At the time, none of us at the Museum knew such an object was in our stores. I forwarded the message to our collections team and thought little more of it – until, a few days later, a large cardboard box appeared in my office. Across the top, in faded felt-tip, someone had written “Very old telescope.”
I couldn’t stop laughing when this box arrived on my desk…..
Inside lay a disassembled Gregorian reflector: a set of brass tubes, a focus rod, and a mirror that looked faintly coppery. The serial number on its casing read 41/93. I sent photographs to William, wondering if this could be the one.
Content of the box labelled “very old telescope”
He replied within hours, delighted.
“That’s great news! The Otago Short from 1736 must be a very serious candidate for being the oldest telescope in NZ.”
Over the next few weeks, our email correspondence became a kind of trans-hemispheric collaboration – me in Dunedin with the telescope on my desk, William in France, drawing graphs, scanning catalogues, using a lifetime’s knowledge to solve the mystery. He plotted Short’s production numbers to confirm the chronology and compared our serial code with others held in Scotland. His conclusion: the Otago instrument had a focal length of around nine inches, with a mirror roughly 60 millimetres across – the 93rd telescope Short ever made, and the 41st of that particular size.
Graph shared by Tobin showing where the Otago Telescope fit into the Short catalogue
He noted that ours shared features with telescopes in the National Museum of Scotland, Glasgow Museums, and the Dick Institute in Kilmarnock. Each, he said, was slightly different – “workshop” rather than “factory” production, every detail shaped by hand. And, in a typically practical aside, he offered display advice:
“If you want to put the telescope on a stand, don’t make a replica of the original. Make a pillar out of some clearly modern material – perspex, perhaps.”
That was William all over: meticulous, generous, and faintly amused by the vagaries of history.
As the telescope’s story unfolded, another name emerged – John Campbell Begg (1876 – 1965), from whose estate the instrument came to the Museum. Begg was the “Begg” of Dunedin’s Beverly Begg Observatory: a farmer, physicist, philosopher, and soldier who, after serving in France during the First World War, helped establish the observatory and donated its first telescope. His Short reflector had travelled an astonishing route – from Edinburgh in 1736 to a Southland farm, then to Dunedin’s night skies and eventually a museum storeroom – before William Tobin rediscovered it through a chance query from France.
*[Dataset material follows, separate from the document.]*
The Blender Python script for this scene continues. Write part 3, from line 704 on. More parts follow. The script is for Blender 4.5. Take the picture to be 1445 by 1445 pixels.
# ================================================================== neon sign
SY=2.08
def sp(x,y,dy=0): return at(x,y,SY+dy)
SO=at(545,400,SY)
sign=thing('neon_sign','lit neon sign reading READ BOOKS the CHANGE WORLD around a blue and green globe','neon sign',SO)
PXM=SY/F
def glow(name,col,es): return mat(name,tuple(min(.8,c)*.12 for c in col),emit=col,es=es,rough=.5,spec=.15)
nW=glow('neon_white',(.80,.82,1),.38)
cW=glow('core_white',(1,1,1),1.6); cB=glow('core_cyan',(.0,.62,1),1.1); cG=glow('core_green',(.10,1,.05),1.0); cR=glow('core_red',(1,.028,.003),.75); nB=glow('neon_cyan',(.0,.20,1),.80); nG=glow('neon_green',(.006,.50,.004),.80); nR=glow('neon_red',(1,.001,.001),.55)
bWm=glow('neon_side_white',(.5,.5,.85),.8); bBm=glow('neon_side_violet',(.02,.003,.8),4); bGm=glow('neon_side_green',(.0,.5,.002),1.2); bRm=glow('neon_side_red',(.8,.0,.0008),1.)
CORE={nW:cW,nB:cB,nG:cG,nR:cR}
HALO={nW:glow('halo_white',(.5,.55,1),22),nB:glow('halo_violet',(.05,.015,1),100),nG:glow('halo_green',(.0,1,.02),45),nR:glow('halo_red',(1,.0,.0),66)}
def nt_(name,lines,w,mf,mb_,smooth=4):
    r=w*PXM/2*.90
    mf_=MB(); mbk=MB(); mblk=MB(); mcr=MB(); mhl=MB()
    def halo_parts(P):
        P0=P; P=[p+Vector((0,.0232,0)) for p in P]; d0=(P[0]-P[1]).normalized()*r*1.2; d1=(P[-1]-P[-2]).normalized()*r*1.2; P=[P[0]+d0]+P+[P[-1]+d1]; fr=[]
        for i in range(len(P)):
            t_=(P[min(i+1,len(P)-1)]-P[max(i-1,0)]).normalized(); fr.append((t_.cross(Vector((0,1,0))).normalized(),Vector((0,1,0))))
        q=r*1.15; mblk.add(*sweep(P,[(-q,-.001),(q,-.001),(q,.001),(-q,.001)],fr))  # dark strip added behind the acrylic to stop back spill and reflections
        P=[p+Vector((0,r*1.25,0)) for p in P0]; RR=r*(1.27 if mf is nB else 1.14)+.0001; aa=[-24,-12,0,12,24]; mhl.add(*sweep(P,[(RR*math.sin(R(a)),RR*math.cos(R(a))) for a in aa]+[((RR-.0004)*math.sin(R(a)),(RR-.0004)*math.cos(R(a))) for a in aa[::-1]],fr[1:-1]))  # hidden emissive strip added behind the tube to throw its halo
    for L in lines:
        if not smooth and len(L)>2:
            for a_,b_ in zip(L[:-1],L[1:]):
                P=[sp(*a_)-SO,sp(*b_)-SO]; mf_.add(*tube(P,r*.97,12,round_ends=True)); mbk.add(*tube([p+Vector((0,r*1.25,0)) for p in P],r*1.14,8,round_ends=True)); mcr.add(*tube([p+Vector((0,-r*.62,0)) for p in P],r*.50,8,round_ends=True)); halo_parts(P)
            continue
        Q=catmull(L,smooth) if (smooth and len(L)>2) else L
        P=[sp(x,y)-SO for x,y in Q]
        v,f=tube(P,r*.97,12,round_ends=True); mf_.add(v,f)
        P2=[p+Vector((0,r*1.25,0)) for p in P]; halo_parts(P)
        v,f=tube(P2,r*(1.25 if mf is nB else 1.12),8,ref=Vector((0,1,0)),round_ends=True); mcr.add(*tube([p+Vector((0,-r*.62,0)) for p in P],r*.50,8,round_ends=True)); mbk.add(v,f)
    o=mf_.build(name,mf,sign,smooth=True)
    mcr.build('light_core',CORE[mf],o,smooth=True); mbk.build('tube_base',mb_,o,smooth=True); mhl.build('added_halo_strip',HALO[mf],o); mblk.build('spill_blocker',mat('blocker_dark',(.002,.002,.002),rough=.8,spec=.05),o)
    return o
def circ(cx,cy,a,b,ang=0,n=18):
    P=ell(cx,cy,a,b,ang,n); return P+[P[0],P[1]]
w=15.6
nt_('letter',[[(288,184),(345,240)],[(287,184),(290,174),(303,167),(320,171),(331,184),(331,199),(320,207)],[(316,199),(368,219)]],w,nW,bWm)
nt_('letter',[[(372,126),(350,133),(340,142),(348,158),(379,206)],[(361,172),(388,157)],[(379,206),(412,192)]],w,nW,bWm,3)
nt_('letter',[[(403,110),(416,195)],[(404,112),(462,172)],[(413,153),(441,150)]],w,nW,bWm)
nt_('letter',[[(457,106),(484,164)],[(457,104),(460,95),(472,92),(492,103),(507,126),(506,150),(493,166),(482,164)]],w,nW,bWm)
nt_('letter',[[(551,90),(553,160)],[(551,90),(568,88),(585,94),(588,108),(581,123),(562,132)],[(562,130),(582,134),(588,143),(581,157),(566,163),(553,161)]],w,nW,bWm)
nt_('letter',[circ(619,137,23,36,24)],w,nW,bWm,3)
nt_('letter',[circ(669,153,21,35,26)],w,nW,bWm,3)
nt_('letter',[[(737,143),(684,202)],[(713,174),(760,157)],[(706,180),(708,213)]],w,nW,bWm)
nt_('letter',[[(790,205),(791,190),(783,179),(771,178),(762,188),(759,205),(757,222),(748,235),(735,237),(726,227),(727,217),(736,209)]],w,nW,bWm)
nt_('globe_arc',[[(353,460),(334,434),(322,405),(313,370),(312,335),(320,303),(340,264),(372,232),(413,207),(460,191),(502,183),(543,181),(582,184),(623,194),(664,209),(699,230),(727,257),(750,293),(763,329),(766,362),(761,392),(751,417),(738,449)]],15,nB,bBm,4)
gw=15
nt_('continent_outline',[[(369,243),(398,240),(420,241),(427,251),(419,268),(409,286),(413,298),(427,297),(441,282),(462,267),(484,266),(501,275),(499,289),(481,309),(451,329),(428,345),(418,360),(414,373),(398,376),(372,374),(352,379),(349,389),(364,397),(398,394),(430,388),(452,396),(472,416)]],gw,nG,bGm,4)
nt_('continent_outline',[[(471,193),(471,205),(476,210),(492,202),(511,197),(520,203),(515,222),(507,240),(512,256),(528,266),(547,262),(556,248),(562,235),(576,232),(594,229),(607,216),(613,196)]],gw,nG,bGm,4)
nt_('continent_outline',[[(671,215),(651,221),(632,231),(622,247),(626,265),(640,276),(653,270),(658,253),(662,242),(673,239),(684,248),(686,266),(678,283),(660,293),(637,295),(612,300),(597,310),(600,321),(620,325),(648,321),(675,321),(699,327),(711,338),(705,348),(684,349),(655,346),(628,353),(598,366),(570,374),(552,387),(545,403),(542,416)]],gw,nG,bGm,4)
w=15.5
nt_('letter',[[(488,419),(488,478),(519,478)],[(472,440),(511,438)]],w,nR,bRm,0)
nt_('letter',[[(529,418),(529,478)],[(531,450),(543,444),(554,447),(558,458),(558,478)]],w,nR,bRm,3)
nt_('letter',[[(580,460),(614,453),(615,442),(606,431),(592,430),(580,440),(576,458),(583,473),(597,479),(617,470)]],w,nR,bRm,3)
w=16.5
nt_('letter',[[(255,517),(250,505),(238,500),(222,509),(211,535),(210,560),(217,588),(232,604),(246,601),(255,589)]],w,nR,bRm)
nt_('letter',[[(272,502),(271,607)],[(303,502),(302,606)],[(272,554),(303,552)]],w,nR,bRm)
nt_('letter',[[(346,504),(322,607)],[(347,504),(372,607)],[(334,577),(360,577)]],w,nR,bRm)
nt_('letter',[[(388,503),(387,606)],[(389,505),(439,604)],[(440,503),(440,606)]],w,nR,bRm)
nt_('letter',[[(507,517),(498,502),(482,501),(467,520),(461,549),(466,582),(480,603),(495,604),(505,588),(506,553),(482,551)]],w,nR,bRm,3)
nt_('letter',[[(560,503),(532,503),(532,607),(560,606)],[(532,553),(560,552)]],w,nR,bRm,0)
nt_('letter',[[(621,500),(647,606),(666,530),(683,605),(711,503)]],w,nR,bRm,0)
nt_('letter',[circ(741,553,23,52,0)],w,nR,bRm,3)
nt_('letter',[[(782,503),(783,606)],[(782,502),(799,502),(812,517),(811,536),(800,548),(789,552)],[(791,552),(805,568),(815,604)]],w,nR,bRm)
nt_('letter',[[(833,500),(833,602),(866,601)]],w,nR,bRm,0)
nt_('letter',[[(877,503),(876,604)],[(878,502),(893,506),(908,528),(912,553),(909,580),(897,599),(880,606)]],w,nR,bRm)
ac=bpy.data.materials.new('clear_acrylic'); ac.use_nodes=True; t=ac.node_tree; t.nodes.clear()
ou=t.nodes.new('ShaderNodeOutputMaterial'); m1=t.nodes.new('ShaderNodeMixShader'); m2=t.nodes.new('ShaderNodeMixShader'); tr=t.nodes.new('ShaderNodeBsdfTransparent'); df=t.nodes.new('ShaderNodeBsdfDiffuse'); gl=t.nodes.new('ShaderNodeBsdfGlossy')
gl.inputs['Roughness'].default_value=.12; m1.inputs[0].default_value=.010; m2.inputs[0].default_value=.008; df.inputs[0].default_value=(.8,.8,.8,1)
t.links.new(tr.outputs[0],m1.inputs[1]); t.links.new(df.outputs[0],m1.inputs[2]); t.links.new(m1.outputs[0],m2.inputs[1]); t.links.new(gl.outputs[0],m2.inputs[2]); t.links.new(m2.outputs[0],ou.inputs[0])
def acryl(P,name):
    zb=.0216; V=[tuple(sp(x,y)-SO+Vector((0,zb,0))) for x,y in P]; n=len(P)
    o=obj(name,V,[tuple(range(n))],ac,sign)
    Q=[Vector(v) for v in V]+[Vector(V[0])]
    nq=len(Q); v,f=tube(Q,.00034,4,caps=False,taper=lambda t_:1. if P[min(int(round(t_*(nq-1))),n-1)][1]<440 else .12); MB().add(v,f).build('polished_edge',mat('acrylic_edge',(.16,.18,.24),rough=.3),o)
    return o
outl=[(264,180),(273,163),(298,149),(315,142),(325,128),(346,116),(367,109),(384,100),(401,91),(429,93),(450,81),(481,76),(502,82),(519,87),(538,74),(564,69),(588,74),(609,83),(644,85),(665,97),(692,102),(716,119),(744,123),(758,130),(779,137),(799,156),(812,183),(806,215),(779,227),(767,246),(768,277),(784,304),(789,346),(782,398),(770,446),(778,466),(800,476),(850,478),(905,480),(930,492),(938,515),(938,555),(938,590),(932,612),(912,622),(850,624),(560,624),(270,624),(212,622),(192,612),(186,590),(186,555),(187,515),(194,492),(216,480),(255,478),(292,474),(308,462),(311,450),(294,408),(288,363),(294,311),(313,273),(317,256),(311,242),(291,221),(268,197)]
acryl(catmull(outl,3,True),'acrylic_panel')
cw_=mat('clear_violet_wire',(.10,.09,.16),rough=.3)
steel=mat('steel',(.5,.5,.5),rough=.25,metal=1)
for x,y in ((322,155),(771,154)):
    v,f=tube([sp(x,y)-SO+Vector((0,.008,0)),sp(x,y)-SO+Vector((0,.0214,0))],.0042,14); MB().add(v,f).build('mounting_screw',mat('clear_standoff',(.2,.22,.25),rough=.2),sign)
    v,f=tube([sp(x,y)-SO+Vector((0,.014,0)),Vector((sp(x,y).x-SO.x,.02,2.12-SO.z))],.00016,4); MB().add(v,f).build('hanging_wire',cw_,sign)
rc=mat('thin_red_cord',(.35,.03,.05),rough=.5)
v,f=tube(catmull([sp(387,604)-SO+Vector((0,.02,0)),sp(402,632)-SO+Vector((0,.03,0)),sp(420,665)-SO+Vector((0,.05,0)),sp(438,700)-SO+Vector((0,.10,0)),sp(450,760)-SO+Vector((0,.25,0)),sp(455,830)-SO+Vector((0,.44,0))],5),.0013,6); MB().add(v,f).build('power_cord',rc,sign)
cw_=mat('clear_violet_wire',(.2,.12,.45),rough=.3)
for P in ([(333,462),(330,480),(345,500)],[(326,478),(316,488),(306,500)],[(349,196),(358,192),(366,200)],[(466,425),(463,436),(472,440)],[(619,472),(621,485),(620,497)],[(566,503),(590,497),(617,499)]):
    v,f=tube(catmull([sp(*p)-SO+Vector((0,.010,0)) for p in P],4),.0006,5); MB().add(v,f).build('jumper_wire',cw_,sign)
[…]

William Tobin's Election Video
It would have been enough for most people to end their story there, but William was not most people. In 2019, at the age of 73, he stood as an independent candidate against Boris Johnson in the UK general election, campaigning for expatriate voting rights. His slogan was both logical and delightfully absurd: “Don’t vote for Tobin; let Tobin vote.” He received five votes – an outcome that would have pleased his sense of irony.
When William passed away in 2022, we lost an astronomer of rare curiosity.
Whenever I walk past that polished telescope in its display case, I think about the artisans who shaped its mirrors, the amateur astronomer who cherished it, and the retired professor who, from his desk in Brittany, helped us locate New Zealand’s oldest window on the stars.






What a wonderful article. I smiled at the serendipity of someone on the opposite side of our planet writing to tell you about a treasure, held in your own museum, that you and your staff didn’t know existed. I recently spent a week in Wānaka, on a visit from my home in Sydney, Australia, but didn’t get further out of town than an hour’s drive in any direction. Now I know that another cross-ditch trip has to be in my near future, and to make sure I get to enjoy the delights of Dunedin and, more importantly, to see this gem on display at your museum.